Jordan Orlando of The New Yorker writes the latest in a series of farewell tributes to MAD. I have two things to say about this, one being my ongoing prediction that MAD will be back sooner than might be expected.
The other point is a minor one and I've noted it before here a number of times. MAD started life as one of the comic books published by Bill Gaines' company, which was known as E.C.. Orlando writes about how the Comics Code, a publisher-organized self-censorship authority, came into being and says "No E.C. titles survived the purge except MAD, which escaped the Comics Code by expanding its trim size to become a "magazine" — and this new, adaptable hybrid format was the key to its longevity.
That's a totally logical deduction based on the timing but, to quote one of several earlier posts here on the matter…
[MAD editor-creator Harvey] Kurtzman was generally embarrassed that he worked in comic books. He loved the form but he hated the cheapness of the product and the bad image that dime comic books were getting.
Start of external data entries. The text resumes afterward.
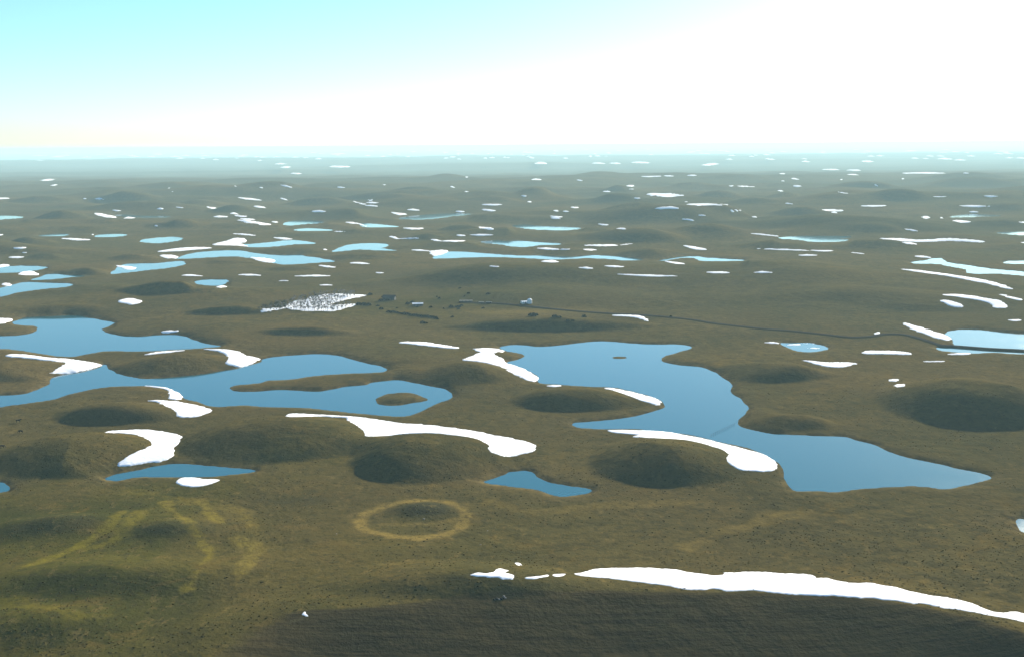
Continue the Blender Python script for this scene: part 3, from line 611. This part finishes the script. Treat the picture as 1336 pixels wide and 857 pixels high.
grove = gp(40,300,180,255,260,215,420,190,560,165,650,140,760,118,900,108,1080,110,1150,135,1000,180,870,215,1000,230,1100,222,1090,250,1000,280,880,310,780,305,600,312,440,300,200,312)
gw = np.array([cast(*q) for q in grove]); gr_n = 0
a_r, c_r = math.cos(.5), math.sin(.5)
cand = []
for i in range(-60, 60):
    for j in range(-60, 60):
        x = gw[:, 0].mean() + (i * 4.2) * a_r - (j * 8.5) * c_r + random.uniform(-.8, .8); y = gw[:, 1].mean() + (i * 4.2) * c_r + (j * 8.5) * a_r + random.uniform(-.8, .8)
        cand.append((x, y))
cand = np.array(cand); ok = inside(cand[:, 0], cand[:, 1], gw); cand = cand[ok]
random.shuffle(idx_ := list(range(len(cand))))
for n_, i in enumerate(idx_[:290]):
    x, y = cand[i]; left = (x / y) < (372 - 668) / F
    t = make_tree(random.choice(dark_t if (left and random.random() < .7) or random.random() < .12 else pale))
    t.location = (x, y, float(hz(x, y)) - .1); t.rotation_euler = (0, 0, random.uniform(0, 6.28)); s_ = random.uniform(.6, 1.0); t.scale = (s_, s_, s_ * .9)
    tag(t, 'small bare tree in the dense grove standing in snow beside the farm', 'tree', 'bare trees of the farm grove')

# dark trees and scrub round the farm
leafm = mat('dark_evergreen', (.022, .030, .020), .9)
def bush_mesh(k, n=120, w_=2.2, h=2.2):
    r = random.Random(k); bm = bmesh.new()
    for i in range(n):
        a = r.uniform(0, 6.28); q_ = r.random() ** .5; z = h * r.random() ** .8 * math.sqrt(max(0, 1 - q_ * q_ * .9))
        p = Vector((math.cos(a) * q_ * w_, math.sin(a) * q_ * w_ * .8, z)); d1 = Vector((r.gauss(0, 1), r.gauss(0, 1), r.gauss(0, 1))).normalized() * .45; d2 = d1.orthogonal().normalized() * .35
        bm.faces.new([bm.verts.new(p + d1), bm.verts.new(p + d2), bm.verts.new(p - d1), bm.verts.new(p - d2)])
    bm2 = bmesh.new(); 
    for i in range(5):
        a = i * 1.26; tube(bm2, (0, 0, 0), (math.cos(a) * w_ * .5, math.sin(a) * w_ * .4, h * .6), .12, .04, 3)
    return bm_mesh('crown', bm, leafm), bm_mesh('stem', bm2, bark)
bushes = [bush_mesh(k) for k in range(3)]
def bush(u, v, s_, lab, group='dark bushes around the farm'):
    t = bpy.data.objects.new('bush', None); C.objects.link(t); b_ = random.choice(bushes)
    link('crown', b_[0], None, t); link('stem', b_[1], None, t); t.scale = (s_ * 1.3, s_, s_); place(t, u, v, lab, 'bush', group, random.uniform(0, 6)); return t
for u, v, s_, lab in ((695, 412.4, 2.0, 'larger dark bush of the pair below the white farm shed'), (699.5, 411.6, 1.4, 'smaller dark bush of the pair below the white farm shed'),
    (724, 413.8, 1.4, 'round dark bush on the straw strip right of the farm'), (730, 414.2, .9, 'little dark bush touching the round one right of the farm'),
    (741, 419, 1.1, 'left low bush on the dark slope right of the farm'), (747, 418.8, .9, 'right low bush on the dark slope right of the farm'),
    (762, 413.8, 1.4, 'last dark bush on the straw strip before the dark road'), (589, 401.5, 1.6, 'lone dark bush in the middle of the farmyard'),
    (590, 414, .9, 'small bush below the farmyard'), (551, 421.5, 1.3, 'left of two bushes below the dark scrub row'), (555, 422, 1.0, 'right of two bushes below the dark scrub row'),
    (637, 384, 1.1, 'small dark bush behind the farmyard'), (600, 376.5, .9, 'lone bush on the grass far behind the farm'), (483, 385, 1.6, 'dark bush just right of the snowy grove tip'),
    (532, 397.2, 1.6, 'dark bush left of the white roofed farmhouse'), (538, 395, 1.3, 'dark bush behind the white roofed farmhouse'), (875, 414, 1.0, 'small dark bush above the dark road')):
    bush(u, v, s_, lab)
for i in range(16):
    bush(random.uniform(492, 660), random.choice((random.uniform(383, 391), random.uniform(399, 404))), random.uniform(.5, 1.2), 'small dark bush scattered on the grass around the farmyard', 'small bushes scattered round the farmyard')
for i in range(5): bush(468 + i * 3.4 + random.uniform(-1, 1), 398.5 + random.uniform(-1.5, 1.5), random.uniform(1.1, 1.7), 'dark bush in the clump at the right foot of the snowy grove', 'dark bushes at the foot of the grove')
for i in range(4): bush(497 + i * 3.6, 392.5 - i * .2, random.uniform(1, 1.5), 'dark bush in the short row between grove and farmhouse', 'dark bushes between grove and farmhouse')
for i in range(26):
    f = i / 25; bush(507 + 64 * f, 407 + 9 * f + random.uniform(-.8, .8), random.uniform(.7, 1.4), 'dark bush in the long slanting scrub row below the farmhouse', 'dark bushes of the scrub row below the farm')

# ---------------------------------------------------------------- farm buildings
wallm = mat('weathered_boards', (.12, .115, .10), .85); whitem = mat('white_boards', (.72, .72, .70), .6); roofm = mat('snowy_metal_roof', (.78, .80, .82), .5); droof = mat('dark_shingles', (.05, .05, .05), .8); troof = mat('tan_roof', (.30, .27, .21), .7); glm = mat('dark_window', (.02, .025, .03), .1)
def house(name, L, Wd, hw_, hr, wm_, rm_):
    t = bpy.data.objects.new(name, None); C.objects.link(t)
    bm = bmesh.new(); box(bm, -L / 2, L / 2, -Wd / 2, Wd / 2, -.5, hw_)
    for sx in (-L / 2, L / 2):
        v = [bm.verts.new((sx, -Wd / 2, hw_)), bm.verts.new((sx, Wd / 2, hw_)), bm.verts.new((sx, 0, hw_ + hr))]; bm.faces.new(v if sx > 0 else v[::-1])
    link('wall', bm_mesh('wall', bm, wm_), None, t)
    bm = bmesh.new(); e = .4
    for s_ in (-1, 1):
        pts = [(-L / 2 - e, s_ * (Wd / 2 + e), hw_ - e * hr / (Wd / 2)), (L / 2 + e, s_ * (Wd / 2 + e), hw_ - e * hr / (Wd / 2)), (L / 2 + e, 0, hw_ + hr), (-L / 2 - e, 0, hw_ + hr)]
        lo = [bm.verts.new(p) for p in pts]; hi = [bm.verts.new((p[0], p[1], p[2] + .18)) for p in pts]
        bm.faces.new(hi); bm.faces.new(lo[::-1])
        for k in range(4): bm.faces.new((lo[k], lo[(k + 1) % 4], hi[(k + 1) % 4], hi[k]))
    bmesh.ops.recalc_face_normals(bm, faces=bm.faces)
    rf = link('roof', bm_mesh('roof', bm, rm_), None, t)
    bm = bmesh.new(); box(bm, -.55, .55, -Wd / 2 - .05, -Wd / 2, 0, 2.1); link('door', bm_mesh('door', bm, droof), None, t)
    for sx in (-.3, .3):
        bm = bmesh.new(); box(bm, sx * L - .6, sx * L + .6, -Wd / 2 - .05, -Wd / 2, 1, 2.1); link('window', bm_mesh('window', bm, glm), None, t)
    return t, rf
t, rf = house('farmhouse', 13, 9, 3.0, .9, wallm, roofm); place(t, 545, 399, 'farmhouse with bright white roof among dark bushes', 'house', None, .1)
bm = bmesh.new(); box(bm, 2, 3, -.4, .4, 3.2, 5); link('chimney', bm_mesh('chimney', bm, droof), None, rf)
t, rf = house('barn', 16, 8, 3.6, 3, wallm, droof); place(t, 508, 391.5, 'dark roofed barn between the grove and the farmhouse', 'barn', None, -.2)
t, rf = house('long_shed', 16, 6, 1.8, .6, wallm, troof); place(t, 608, 394, 'long low shed with pale roof at the back of the farmyard', 'shed', None, .05)
t, rf = house('shed', 6, 4, 1.8, .5, wallm, troof); place(t, 628, 396, 'small pale roofed shed, left of two beside the long shed', 'shed', None, .1)
t, rf = house('shed', 7, 4, 1.8, .5, wallm, troof); place(t, 638, 396, 'small pale roofed shed, right of two beside the long shed', 'shed', None, -.1)
t, rf = house('shed', 9, 6, 2.2, .7, whitem, roofm); place(t, 684.5, 395.6, 'white shed beside the round white bin right of the farm', 'shed', None, .4)
t = bpy.data.objects.new('grain_bin', None); C.objects.link(t)
bm = bmesh.new(); tube(bm, (0, 0, -.5), (0, 0, 5), 3, 3, 16); link('bin_wall', bm_mesh('bin_wall', bm, whitem), None, t)
bm = bmesh.new(); tube(bm, (0, 0, 5.003), (0, 0, 6.6), 3.1, .4, 16); link('bin_roof', bm_mesh('bin_roof', bm, roofm), None, t)
place(t, 691, 396, 'round white grain bin beside the white shed', 'grain bin')

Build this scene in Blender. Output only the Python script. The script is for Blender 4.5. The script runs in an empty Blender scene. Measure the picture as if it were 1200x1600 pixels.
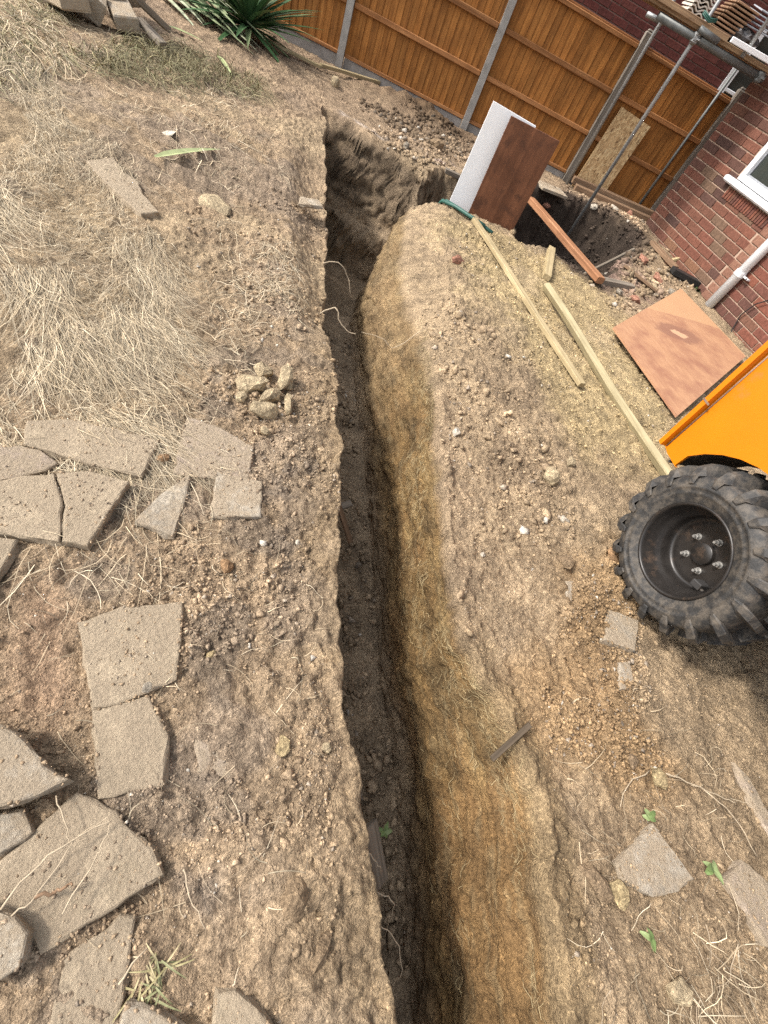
import bpy, bmesh, math, random
import numpy as np
from mathutils import Vector, Matrix

# ------------------------------------------------------------------ camera, sky, sun, exposure
SC = bpy.context.scene
COL = SC.collection
H_CAM = 1.65
cam_d = bpy.data.cameras.new("camera")
cam = bpy.data.objects.new("camera", cam_d)
COL.objects.link(cam)
PIT, ROL = math.radians(49.68), math.radians(31.38)
up = np.array([math.sin(ROL)*math.cos(PIT), -math.cos(ROL)*math.cos(PIT), -math.sin(PIT)])
fw = np.array([0, 0, 1.0]) + up*math.sin(PIT)
fw /= np.linalg.norm(fw)
rt = np.cross(fw, up)
if rt[0] < 0:
    rt = -rt
RW = np.stack([rt, fw, up])
cx_, cy_, cz_ = RW[:, 0], -RW[:, 1], -RW[:, 2]
cam.matrix_world = Matrix(((cx_[0], cy_[0], cz_[0], 0), (cx_[1], cy_[1], cz_[1], 0),
                           (cx_[2], cy_[2], cz_[2], H_CAM), (0, 0, 0, 1)))
cam_d.sensor_fit = 'VERTICAL'
cam_d.sensor_height = 36.0
cam_d.lens = 693.0/1600.0*36.0
cam_d.clip_start = 0.05
cam_d.clip_end = 400
SC.camera = cam

SUN_AZ = math.radians(22)      # direction the light travels, from +x
SUN_EL = math.radians(44)
world = bpy.data.worlds.new("World")
SC.world = world
world.use_nodes = True
wn = world.node_tree
for n in list(wn.nodes):
    wn.nodes.remove(n)
sky = wn.nodes.new('ShaderNodeTexSky')
sky.sky_type = 'NISHITA'
sky.sun_disc = False
sky.sun_elevation = SUN_EL
sky.sun_rotation = math.radians(90) - (SUN_AZ + math.pi)
sky.air_density = 1.0
sky.dust_density = 3.0
sky.ozone_density = 1.0
bgn = wn.nodes.new('ShaderNodeBackground')
bgn.inputs[1].default_value = 0.15
won = wn.nodes.new('ShaderNodeOutputWorld')
hsv = wn.nodes.new('ShaderNodeHueSaturation')     # thin bright cloud: a paler sky than clear blue
hsv.inputs['Saturation'].default_value = 0.3
wn.links.new(sky.outputs[0], hsv.inputs['Color'])
wn.links.new(hsv.outputs[0], bgn.inputs[0])
wn.links.new(bgn.outputs[0], won.inputs[0])
sd = bpy.data.lights.new("sun", 'SUN')
sd.energy = 1.85
sd.angle = math.radians(7.0)
sd.color = (1.0, 0.94, 0.86)
sun = bpy.data.objects.new("sun", sd)
COL.objects.link(sun)
tv = Vector((math.cos(SUN_AZ)*math.cos(SUN_EL), math.sin(SUN_AZ)*math.cos(SUN_EL), -math.sin(SUN_EL)))
sun.rotation_euler = tv.to_track_quat('-Z', 'Y').to_euler()
sun.location = (-6, 0, 8)
SC.view_settings.view_transform = 'Standard'
SC.view_settings.look = 'None'
SC.cycles.use_denoising = False
SC.cycles.sample_clamp_indirect = 3.0
SC.cycles.caustics_reflective = False
SC.cycles.caustics_refractive = False
SC.cycles.diffuse_bounces = 8
SC.cycles.max_bounces = 12
SC.view_settings.gamma = 1
SC.view_settings.use_curve_mapping = False
SC.view_settings.exposure = 1.2

rnd = random.Random(7)
NR = np.random.default_rng(11)

# ------------------------------------------------------------------ numpy noise
_T = [np.random.default_rng(100+i).random((256, 256)) for i in range(24)]

def vn(x, y, s=0):
    xi = np.floor(x).astype(np.int64); yi = np.floor(y).astype(np.int64)
    fx = x-xi; fy = y-yi
    fx = fx*fx*fx*(fx*(fx*6-15)+10); fy = fy*fy*fy*(fy*(fy*6-15)+10)
    T = _T[s % 24]
    x0 = xi & 255; x1 = (xi+1) & 255; y0 = yi & 255; y1 = (yi+1) & 255
    a = T[x0, y0]; b = T[x1, y0]; c = T[x0, y1]; d = T[x1, y1]
    return (a+(b-a)*fx)*(1-fy)+(c+(d-c)*fx)*fy - 0.5

def fbm(x, y, s=0, o=4):
    r = 0; a = 1.0
    for i in range(o):
        r = r + a*vn(x*2**i+i*17.3, y*2**i-i*9.1, s+i); a *= 0.5
    return r

def worley(x, y, s=0):
    xi = np.floor(x).astype(np.int64); yi = np.floor(y).astype(np.int64)
    best = np.full(x.shape, 9.0); cid = np.zeros(x.shape)
    A, B, Cc = _T[s % 24], _T[(s+1) % 24], _T[(s+2) % 24]
    for dx in (-1, 0, 1):
        for dy in (-1, 0, 1):
            X = xi+dx; Y = yi+dy
            jx = A[X & 255, Y & 255]; jy = B[X & 255, Y & 255]
            d = (X+jx-x)**2+(Y+jy-y)**2
            m = d < best
            best = np.where(m, d, best); cid = np.where(m, Cc[X & 255, Y & 255], cid)
    return np.sqrt(best), cid

def sst(a, b, x):
    t = np.clip((x-a)/(b-a), 0, 1)
    return t*t*(3-2*t)

def psd(poly, x, y):
    """signed distance to a polygon, positive inside"""
    P = np.array(poly, float)[:, :2]
    d = np.full(x.shape, 1e9); ins = np.zeros(x.shape, bool)
    n = len(P)
    for i in range(n):
        ax, ay = P[i]; bx, by = P[(i+1) % n]
        ex, ey = bx-ax, by-ay
        wx, wy = x-ax, y-ay
        h = np.clip((wx*ex+wy*ey)/(ex*ex+ey*ey), 0, 1)
        d = np.minimum(d, (wx-ex*h)**2+(wy-ey*h)**2)
        c = (ay > y) != (by > y)
        with np.errstate(divide='ignore', invalid='ignore'):
            xx = (bx-ax)*(y-ay)/(by-ay)+ax
        ins ^= (c & (x < xx))
    d = np.sqrt(d)
    return np.where(ins, d, -d)

# ------------------------------------------------------------------ materials
def newmat(name):
    m = bpy.data.materials.new(name)
    m.use_nodes = True
    nt = m.node_tree
    b = nt.nodes['Principled BSDF']
    return m, nt, b

def N(nt, t, **kw):
    n = nt.nodes.new(t)
    for k, v in kw.items():
        if k.startswith('i_'):
            n.inputs[k[2:].replace('_', ' ')].default_value = v
        else:
            setattr(n, k, v)
    return n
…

One day, Harvey received an offer to go work at Pageant, a slick magazine of the day. Harvey longed to get out of comics and into the slicks and had, for some time, urged Gaines to turn MAD into a slick. For a long time, Gaines resisted the suggestion but when Kurtzman said he was leaving to go work at Pageant, Gaines relented. He was certain that MAD could not survive the loss of Kurtzman so he made the change not to avoid censorship — though that was a happy bonus — but to keep his indispensable editor on board.
Gaines actually did join the Comics Code and he submitted all his comics — including Panic, his own imitation of MAD — to it for over a year before plunging sales killed his comic book line. MAD would probably have died with the other books had not his desire to appease Kurtzman pushed it into a different format.
Alfred E. Neuman, by the way, is not dead. He's been seen on the streets of Burbank near the DC Comics offices, holding a cardboard sign that says "Will worry for food!"